Journalists working in Sri Lanka should be allowed to work without fear of reprisals and state oppression, New York-based Committee to Protect Journalists (CPJ) has urged to government.
CPJ has called upon the Sri Lankan government to immediately drop their investigations into two Tamil journalists for their reporting.
“Sri Lankan authorities must immediately cease all forms of reprisal against journalists Punniyamoorthy Sasikaran and Valasingham Krishnakumar and ensure they may report freely,” said CPJ Asia Program Coordinator Beh Lih Yi. “The government must put an end to the long-standing pattern of relentless harassment targeting Tamil journalists covering human rights violations impacting their community.”
These two Tamil journalists were interrogated by the Sri Lankan police at their homes in Batticaloa for reporting a protest on the 8th of October. Twenty days later a police officer went to their home for inquiry, CPJ says quoting Journalists for Democracy in Sri Lanka (JDS).
The two freelance Tamil journalists were reporting a protest by Tamil dairy farmers whose grazing lands were forcefully occupied by the Sinhala people with state support starving them out of their livelihood. The cattle farmers’ protest is continuing for almost two months now.
Sasikaran and Krishnakumar were at the scene of the protest for newsgathering which also coincided with visit of the President Ranil Wickremesinghe’s visit to Batticaloa. The journalist’s duo was reporting for both local media and abroad.
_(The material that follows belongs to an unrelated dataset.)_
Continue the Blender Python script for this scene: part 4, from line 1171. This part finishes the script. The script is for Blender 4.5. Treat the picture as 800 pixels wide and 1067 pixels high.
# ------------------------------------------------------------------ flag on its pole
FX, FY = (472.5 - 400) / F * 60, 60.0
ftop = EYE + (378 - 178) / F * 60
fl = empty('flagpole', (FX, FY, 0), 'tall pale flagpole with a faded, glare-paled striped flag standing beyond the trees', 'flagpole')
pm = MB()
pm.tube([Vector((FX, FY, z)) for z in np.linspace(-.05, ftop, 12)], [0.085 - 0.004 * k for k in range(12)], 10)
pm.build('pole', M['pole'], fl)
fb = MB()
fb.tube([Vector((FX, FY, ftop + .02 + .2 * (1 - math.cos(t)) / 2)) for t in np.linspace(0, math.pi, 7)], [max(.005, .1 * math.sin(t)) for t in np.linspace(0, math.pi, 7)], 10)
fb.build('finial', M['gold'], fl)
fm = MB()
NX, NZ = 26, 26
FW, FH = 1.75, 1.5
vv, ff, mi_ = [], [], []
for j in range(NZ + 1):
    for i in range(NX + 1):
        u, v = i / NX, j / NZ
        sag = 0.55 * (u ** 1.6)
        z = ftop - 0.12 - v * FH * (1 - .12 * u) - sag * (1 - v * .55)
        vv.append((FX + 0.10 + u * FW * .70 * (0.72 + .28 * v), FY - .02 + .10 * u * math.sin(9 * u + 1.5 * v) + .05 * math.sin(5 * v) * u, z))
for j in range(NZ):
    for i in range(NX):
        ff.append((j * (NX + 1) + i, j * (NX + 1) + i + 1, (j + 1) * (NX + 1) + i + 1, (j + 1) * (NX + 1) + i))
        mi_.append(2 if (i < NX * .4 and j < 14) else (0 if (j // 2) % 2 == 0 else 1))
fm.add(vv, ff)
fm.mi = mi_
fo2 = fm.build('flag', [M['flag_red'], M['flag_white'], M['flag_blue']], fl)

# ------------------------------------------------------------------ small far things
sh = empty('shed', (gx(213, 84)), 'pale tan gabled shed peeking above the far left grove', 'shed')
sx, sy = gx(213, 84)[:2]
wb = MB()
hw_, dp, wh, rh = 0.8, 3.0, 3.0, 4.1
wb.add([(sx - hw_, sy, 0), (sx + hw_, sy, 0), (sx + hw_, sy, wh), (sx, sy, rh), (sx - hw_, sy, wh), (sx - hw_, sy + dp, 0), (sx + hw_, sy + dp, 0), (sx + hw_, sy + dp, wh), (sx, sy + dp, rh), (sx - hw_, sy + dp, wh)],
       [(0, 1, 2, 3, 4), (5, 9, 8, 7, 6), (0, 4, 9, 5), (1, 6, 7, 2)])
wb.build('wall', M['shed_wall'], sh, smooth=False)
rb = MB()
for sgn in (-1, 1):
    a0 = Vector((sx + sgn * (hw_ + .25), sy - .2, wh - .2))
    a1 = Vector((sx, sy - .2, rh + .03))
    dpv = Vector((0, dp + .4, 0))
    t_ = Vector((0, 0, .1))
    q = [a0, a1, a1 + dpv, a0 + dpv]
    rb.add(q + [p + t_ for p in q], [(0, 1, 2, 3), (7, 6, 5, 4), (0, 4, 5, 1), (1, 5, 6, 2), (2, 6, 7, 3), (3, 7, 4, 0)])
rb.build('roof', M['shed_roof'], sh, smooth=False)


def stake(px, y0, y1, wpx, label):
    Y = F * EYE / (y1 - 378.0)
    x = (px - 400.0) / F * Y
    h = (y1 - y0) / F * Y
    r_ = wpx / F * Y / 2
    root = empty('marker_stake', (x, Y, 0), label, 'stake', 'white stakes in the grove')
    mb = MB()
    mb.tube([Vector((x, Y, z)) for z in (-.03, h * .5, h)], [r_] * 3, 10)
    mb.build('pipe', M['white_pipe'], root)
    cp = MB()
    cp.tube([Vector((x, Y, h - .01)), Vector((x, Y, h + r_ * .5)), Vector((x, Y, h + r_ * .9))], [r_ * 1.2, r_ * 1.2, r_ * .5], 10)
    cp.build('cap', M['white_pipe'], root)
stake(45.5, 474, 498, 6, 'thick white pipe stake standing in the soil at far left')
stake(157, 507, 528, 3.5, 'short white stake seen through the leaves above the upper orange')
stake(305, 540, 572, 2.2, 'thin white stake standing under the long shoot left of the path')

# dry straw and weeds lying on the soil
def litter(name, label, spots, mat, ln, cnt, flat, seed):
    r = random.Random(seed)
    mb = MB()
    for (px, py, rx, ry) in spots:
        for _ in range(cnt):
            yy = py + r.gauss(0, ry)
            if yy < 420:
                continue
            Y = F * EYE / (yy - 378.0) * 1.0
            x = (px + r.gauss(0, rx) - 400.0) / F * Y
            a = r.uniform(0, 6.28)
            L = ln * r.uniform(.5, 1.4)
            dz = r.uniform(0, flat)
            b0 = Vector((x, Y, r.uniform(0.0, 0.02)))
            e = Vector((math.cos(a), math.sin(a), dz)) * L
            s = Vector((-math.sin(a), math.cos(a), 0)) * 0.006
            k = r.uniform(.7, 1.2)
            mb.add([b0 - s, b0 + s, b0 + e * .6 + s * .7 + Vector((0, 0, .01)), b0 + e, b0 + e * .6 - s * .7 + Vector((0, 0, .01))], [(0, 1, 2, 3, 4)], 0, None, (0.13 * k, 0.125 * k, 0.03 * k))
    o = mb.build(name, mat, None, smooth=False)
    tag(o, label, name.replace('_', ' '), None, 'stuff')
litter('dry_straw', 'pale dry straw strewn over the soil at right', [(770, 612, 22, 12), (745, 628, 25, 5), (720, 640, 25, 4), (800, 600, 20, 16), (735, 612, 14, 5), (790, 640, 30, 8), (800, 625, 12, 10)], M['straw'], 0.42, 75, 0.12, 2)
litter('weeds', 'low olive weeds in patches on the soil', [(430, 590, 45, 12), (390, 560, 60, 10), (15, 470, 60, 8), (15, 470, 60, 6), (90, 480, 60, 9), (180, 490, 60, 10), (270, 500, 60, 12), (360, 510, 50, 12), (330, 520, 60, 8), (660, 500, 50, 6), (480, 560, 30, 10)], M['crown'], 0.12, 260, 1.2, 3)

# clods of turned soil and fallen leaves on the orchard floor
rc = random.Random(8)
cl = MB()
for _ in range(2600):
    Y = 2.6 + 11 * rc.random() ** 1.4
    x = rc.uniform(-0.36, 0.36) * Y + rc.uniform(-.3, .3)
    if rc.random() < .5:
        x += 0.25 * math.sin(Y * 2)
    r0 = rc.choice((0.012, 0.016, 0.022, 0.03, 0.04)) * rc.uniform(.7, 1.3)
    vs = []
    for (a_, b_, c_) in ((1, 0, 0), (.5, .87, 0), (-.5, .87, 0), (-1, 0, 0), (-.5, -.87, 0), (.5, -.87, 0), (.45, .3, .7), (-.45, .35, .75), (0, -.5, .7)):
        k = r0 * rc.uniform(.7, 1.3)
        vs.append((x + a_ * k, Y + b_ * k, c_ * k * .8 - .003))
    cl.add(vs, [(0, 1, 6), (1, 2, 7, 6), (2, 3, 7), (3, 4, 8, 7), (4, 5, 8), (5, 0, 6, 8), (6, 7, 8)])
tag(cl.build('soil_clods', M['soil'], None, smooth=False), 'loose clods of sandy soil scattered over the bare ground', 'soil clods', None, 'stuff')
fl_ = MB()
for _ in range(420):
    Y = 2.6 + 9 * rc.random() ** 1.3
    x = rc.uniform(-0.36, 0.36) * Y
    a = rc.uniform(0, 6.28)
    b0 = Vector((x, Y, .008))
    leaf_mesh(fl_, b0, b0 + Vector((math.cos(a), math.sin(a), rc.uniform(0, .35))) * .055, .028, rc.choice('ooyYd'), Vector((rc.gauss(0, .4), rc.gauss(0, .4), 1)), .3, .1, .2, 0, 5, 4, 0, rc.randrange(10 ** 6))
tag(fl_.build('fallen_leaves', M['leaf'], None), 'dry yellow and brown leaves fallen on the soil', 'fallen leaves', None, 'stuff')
The police officer questioned both about their personal and journalistic backgrounds and activities and what occurred at the protests according to the CPJ.
After interrogation, the Police officer forced the two Tamil journalists to sign written statements of their testimony and informed them they had been named in a police criminal investigation in relation to the protests along with several farmers, politicians, and activists and were due to appear at the Eravur Magistrate Court on November 17.
However, CPJ says neither Sasikaran nor Krishnakumar had received a written summons or a copy of a police report detailing the precise allegations against them as of November 8.
CPJ in their statement says even after the war ended in 2009, ethnic tensions persist between the majority Sinhalese and the minority Tamil people.
“Tamils have experienced systematic discrimination in the country”.
On 4th November both Tamil journalists received a court order directing them to hand over their ‘unedited video footage’ of a Buddhist monk threatening to “cut Tamils into pieces and provide a statement to the police with regard to their separate investigation into the activities of the monk.
Subsequently, on November 7, Sasikaran and Krishnakumar appeared at the Batticaloa Divisional Crime Detective Bureau and provided the footage to police, who questioned them for one hour each about their coverage and which media outlets they shared their videos with, CPJ said in their statement which demanded to immediately drop the investigations against them.
Sasikaran and Krishnakumar told CPJ that they believed the latest incident was another form of harassment intended to muzzle their reporting on farmers and marginalized communities.
The state police have not responded to the CPJ according to them.
On August 22, a mob of around 50 Sinhalese men held Krishnakumar and two other journalists captive while they were reporting on alleged state-backed land encroachments in Batticaloa.
“No suspects had been accountable for this incident as of November 8,” Krishnakumar told the CPJ.